**STATED PROBLEM**
Repeat each line of the material below exactly as it appears, minus any pictures.
[Start DATA]
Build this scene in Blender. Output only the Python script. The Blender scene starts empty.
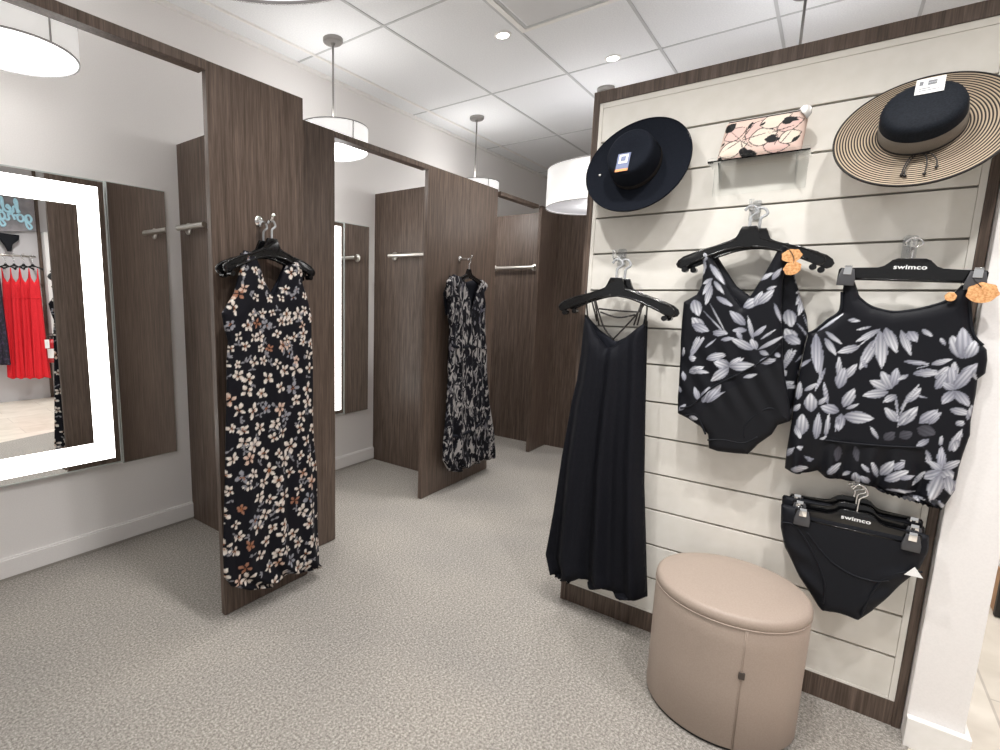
import bpy, bmesh, math, random, json
import numpy as np
from mathutils import Vector, Matrix
random.seed(7)
C = bpy.context.scene.collection
PI = math.pi

# ------------------------------------------------------------------ helpers
def new_obj(name, mesh, mat=None, parent=None, loc=(0, 0, 0)):
    """link a mesh whose vertices are in world coordinates; shift it to its origin"""
    o = bpy.data.objects.new(name, mesh)
    C.objects.link(o)
    org = Vector(parent.location) if (parent and parent.parent is None) else (
        Vector(parent.location) + Vector(parent.parent.location) if parent else Vector(loc))
    if parent and parent.type == 'MESH' and parent.parent is None:
        org = Vector(parent.location)
    mesh.transform(Matrix.Translation(-org))
    if parent:
        o.parent = parent
    else:
        o.location = loc
    if mat:
        mesh.materials.append(mat)
    return o

def tag(o, label, cat, group=None):
    o['label'] = label; o['category'] = cat
    if group: o['group'] = group
    return o

def thing(name, label, cat, loc, group=None):
    o = bpy.data.objects.new(name, None); C.objects.link(o)
    o.empty_display_size = 0.05
    o.location = loc
    return tag(o, label, cat, group)

def structure(o):
    o['kind'] = 'structure'; return o

def bm_new(): return bmesh.new()

def finish(bm, name, smooth=False, angle=None):
    me = bpy.data.meshes.new(name)
    bmesh.ops.recalc_face_normals(bm, faces=bm.faces[:])
    if smooth:
        for f in bm.faces: f.smooth = True
    bm.to_mesh(me); bm.free()
    if smooth and angle:
        me.set_sharp_from_angle(angle=math.radians(angle))
    return me

def add_box(bm, x0, x1, y0, y1, z0, z1, bev=0.0):
    vs = [bm.verts.new(p) for p in ((x0,y0,z0),(x1,y0,z0),(x1,y1,z0),(x0,y1,z0),(x0,y0,z1),(x1,y0,z1),(x1,y1,z1),(x0,y1,z1))]
    fs = [bm.faces.new([vs[i] for i in q]) for q in ((3,2,1,0),(4,5,6,7),(0,1,5,4),(1,2,6,5),(2,3,7,6),(3,0,4,7))]
    if bev:
        es = list({e for f in fs for e in f.edges})
        bmesh.ops.bevel(bm, geom=es, offset=bev, segments=2, affect='EDGES', profile=0.6)

def box(name, mat, x0, x1, y0, y1, z0, z1, parent=None, bev=0.002, loc=None):
    bm = bm_new(); add_box(bm, x0, x1, y0, y1, z0, z1, bev)
    return new_obj(name, finish(bm, name), mat, parent, loc or ((x0+x1)/2, (y0+y1)/2, z0))

def add_lathe(bm, prof, center, axis='Z', n=48, close_top=True, close_bot=True):
    """prof: list of (r, h) along axis"""
    A = {'Z': (Vector((1,0,0)), Vector((0,1,0)), Vector((0,0,1))),
         '-X': (Vector((0,-1,0)), Vector((0,0,1)), Vector((-1,0,0))),
         '-Y': (Vector((1,0,0)), Vector((0,0,1)), Vector((0,-1,0))),
         'Y': (Vector((1,0,0)), Vector((0,0,1)), Vector((0,1,0)))}
    U, V, W = axis if isinstance(axis, tuple) else A[axis]
    c = Vector(center); rings = []
    for r, h in prof:
        rings.append([bm.verts.new(c + W*h + (U*math.cos(2*PI*i/n) + V*math.sin(2*PI*i/n))*r) for i in range(n)])
    for a, b in zip(rings, rings[1:]):
        for i in range(n):
            bm.faces.new((a[i], a[(i+1) % n], b[(i+1) % n], b[i]))
    if close_bot: bm.faces.new(rings[0][::-1])
    if close_top: bm.faces.new(rings[-1])

def add_tube(bm, path, r, n=8, caps=True):
    P = [Vector(p) for p in path]; rings = []
    up = None
    for i, p in enumerate(P):
        t = (P[min(i+1, len(P)-1)] - P[max(i-1, 0)]).normalized()
        if up is None:
            up = Vector((0,0,1)) if abs(t.z) < .9 else Vector((1,0,0))
        u = (up - t*up.dot(t)).normalized(); v = t.cross(u); up = u
        rr = r[i] if isinstance(r, (list, tuple)) else r
        rings.append([bm.verts.new(p + (u*math.cos(2*PI*k/n) + v*math.sin(2*PI*k/n))*rr) for k in range(n)])
    for a, b in zip(rings, rings[1:]):
        for k in range(n):
            bm.faces.new((a[k], a[(k+1) % n], b[(k+1) % n], b[k]))
    if caps:
        bm.faces.new(rings[0][::-1]); bm.faces.new(rings[-1])

def smooth_path(pts, k=6):
    P = [Vector(p) for p in pts]
    if len(P) < 3: return P
    out = []
    for i in range(len(P)-1):
        p0, p1, p2, p3 = P[max(i-1,0)], P[i], P[i+1], P[min(i+2, len(P)-1)]
        for j in range(k):
            t = j/k
            out.append(0.5*((2*p1) + (p2-p0)*t + (2*p0-5*p1+4*p2-p3)*t*t + (3*p1-p0-3*p2+p3)*t**3))
    out.append(P[-1]); return out

def add_extrude(bm, poly, fn, n0, n1, bev=0.0):
    """poly [(u,v)] extruded between depths n0 and n1 through fn(u,v,n)->world"""
    a = [bm.verts.new(fn(u, v, n0)) for u, v in poly]
    b = [bm.verts.new(fn(u, v, n1)) for u, v in poly]
    k = len(poly)
    fs = [bm.faces.new(a), bm.faces.new(b[::-1])]
    for i in range(k):
        fs.append(bm.faces.new((a[i], b[i], b[(i+1) % k], a[(i+1) % k])))
    if bev:
        es = list({e for e in fs[0].edges} | {e for e in fs[1].edges})
        bmesh.ops.bevel(bm, geom=es, offset=bev, segments=2, affect='EDGES', profile=0.5)

SX = 2.288                       # the slat wall's face; its viewer's right is -Y
def S(u, v, n): return Vector((SX - n, -u, v))
def facing_minus_y(Y):           # a surface at Y facing -Y
    return lambda u, v, n: Vector((u, Y - n, v))
def facing_plus_y(Y):            # a surface at Y facing +Y (u runs to -X)
    return lambda u, v, n: Vector((-u, Y + n, v))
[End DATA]
**ANSWER FOR THIS EXERCISE**
Build this scene in Blender. Output only the Python script. The Blender scene starts empty.
import bpy, bmesh, math, random, json
import numpy as np
from mathutils import Vector, Matrix
random.seed(7)
C = bpy.context.scene.collection
PI = math.pi

# ------------------------------------------------------------------ helpers
def new_obj(name, mesh, mat=None, parent=None, loc=(0, 0, 0)):
    """link a mesh whose vertices are in world coordinates; shift it to its origin"""
    o = bpy.data.objects.new(name, mesh)
    C.objects.link(o)
    org = Vector(parent.location) if (parent and parent.parent is None) else (
        Vector(parent.location) + Vector(parent.parent.location) if parent else Vector(loc))
    if parent and parent.type == 'MESH' and parent.parent is None:
        org = Vector(parent.location)
    mesh.transform(Matrix.Translation(-org))
    if parent:
        o.parent = parent
    else:
        o.location = loc
    if mat:
        mesh.materials.append(mat)
    return o

def tag(o, label, cat, group=None):
    o['label'] = label; o['category'] = cat
    if group: o['group'] = group
    return o

def thing(name, label, cat, loc, group=None):
    o = bpy.data.objects.new(name, None); C.objects.link(o)
    o.empty_display_size = 0.05
    o.location = loc
    return tag(o, label, cat, group)

def structure(o):
    o['kind'] = 'structure'; return o

def bm_new(): return bmesh.new()

def finish(bm, name, smooth=False, angle=None):
    me = bpy.data.meshes.new(name)
    bmesh.ops.recalc_face_normals(bm, faces=bm.faces[:])
    if smooth:
        for f in bm.faces: f.smooth = True
    bm.to_mesh(me); bm.free()
    if smooth and angle:
        me.set_sharp_from_angle(angle=math.radians(angle))
    return me

def add_box(bm, x0, x1, y0, y1, z0, z1, bev=0.0):
    vs = [bm.verts.new(p) for p in ((x0,y0,z0),(x1,y0,z0),(x1,y1,z0),(x0,y1,z0),(x0,y0,z1),(x1,y0,z1),(x1,y1,z1),(x0,y1,z1))]
    fs = [bm.faces.new([vs[i] for i in q]) for q in ((3,2,1,0),(4,5,6,7),(0,1,5,4),(1,2,6,5),(2,3,7,6),(3,0,4,7))]
    if bev:
        es = list({e for f in fs for e in f.edges})
        bmesh.ops.bevel(bm, geom=es, offset=bev, segments=2, affect='EDGES', profile=0.6)

def box(name, mat, x0, x1, y0, y1, z0, z1, parent=None, bev=0.002, loc=None):
    bm = bm_new(); add_box(bm, x0, x1, y0, y1, z0, z1, bev)
    return new_obj(name, finish(bm, name), mat, parent, loc or ((x0+x1)/2, (y0+y1)/2, z0))

def add_lathe(bm, prof, center, axis='Z', n=48, close_top=True, close_bot=True):
    """prof: list of (r, h) along axis"""
    A = {'Z': (Vector((1,0,0)), Vector((0,1,0)), Vector((0,0,1))),
         '-X': (Vector((0,-1,0)), Vector((0,0,1)), Vector((-1,0,0))),
         '-Y': (Vector((1,0,0)), Vector((0,0,1)), Vector((0,-1,0))),
         'Y': (Vector((1,0,0)), Vector((0,0,1)), Vector((0,1,0)))}
    U, V, W = axis if isinstance(axis, tuple) else A[axis]
    c = Vector(center); rings = []
    for r, h in prof:
        rings.append([bm.verts.new(c + W*h + (U*math.cos(2*PI*i/n) + V*math.sin(2*PI*i/n))*r) for i in range(n)])
    for a, b in zip(rings, rings[1:]):
        for i in range(n):
            bm.faces.new((a[i], a[(i+1) % n], b[(i+1) % n], b[i]))
    if close_bot: bm.faces.new(rings[0][::-1])
    if close_top: bm.faces.new(rings[-1])

def add_tube(bm, path, r, n=8, caps=True):
    P = [Vector(p) for p in path]; rings = []
    up = None
    for i, p in enumerate(P):
        t = (P[min(i+1, len(P)-1)] - P[max(i-1, 0)]).normalized()
        if up is None:
            up = Vector((0,0,1)) if abs(t.z) < .9 else Vector((1,0,0))
        u = (up - t*up.dot(t)).normalized(); v = t.cross(u); up = u
        rr = r[i] if isinstance(r, (list, tuple)) else r
        rings.append([bm.verts.new(p + (u*math.cos(2*PI*k/n) + v*math.sin(2*PI*k/n))*rr) for k in range(n)])
    for a, b in zip(rings, rings[1:]):
        for k in range(n):
            bm.faces.new((a[k], a[(k+1) % n], b[(k+1) % n], b[k]))
    if caps:
        bm.faces.new(rings[0][::-1]); bm.faces.new(rings[-1])

def smooth_path(pts, k=6):
    P = [Vector(p) for p in pts]
    if len(P) < 3: return P
    out = []
    for i in range(len(P)-1):
        p0, p1, p2, p3 = P[max(i-1,0)], P[i], P[i+1], P[min(i+2, len(P)-1)]
        for j in range(k):
            t = j/k
            out.append(0.5*((2*p1) + (p2-p0)*t + (2*p0-5*p1+4*p2-p3)*t*t + (3*p1-p0-3*p2+p3)*t**3))
    out.append(P[-1]); return out

def add_extrude(bm, poly, fn, n0, n1, bev=0.0):
    """poly [(u,v)] extruded between depths n0 and n1 through fn(u,v,n)->world"""
    a = [bm.verts.new(fn(u, v, n0)) for u, v in poly]
    b = [bm.verts.new(fn(u, v, n1)) for u, v in poly]
    k = len(poly)
    fs = [bm.faces.new(a), bm.faces.new(b[::-1])]
    for i in range(k):
        fs.append(bm.faces.new((a[i], b[i], b[(i+1) % k], a[(i+1) % k])))
    if bev:
        es = list({e for e in fs[0].edges} | {e for e in fs[1].edges})
        bmesh.ops.bevel(bm, geom=es, offset=bev, segments=2, affect='EDGES', profile=0.5)

SX = 2.288                       # the slat wall's face; its viewer's right is -Y
def S(u, v, n): return Vector((SX - n, -u, v))
def facing_minus_y(Y):           # a surface at Y facing -Y
    return lambda u, v, n: Vector((u, Y - n, v))
def facing_plus_y(Y):            # a surface at Y facing +Y (u runs to -X)
    return lambda u, v, n: Vector((-u, Y + n, v))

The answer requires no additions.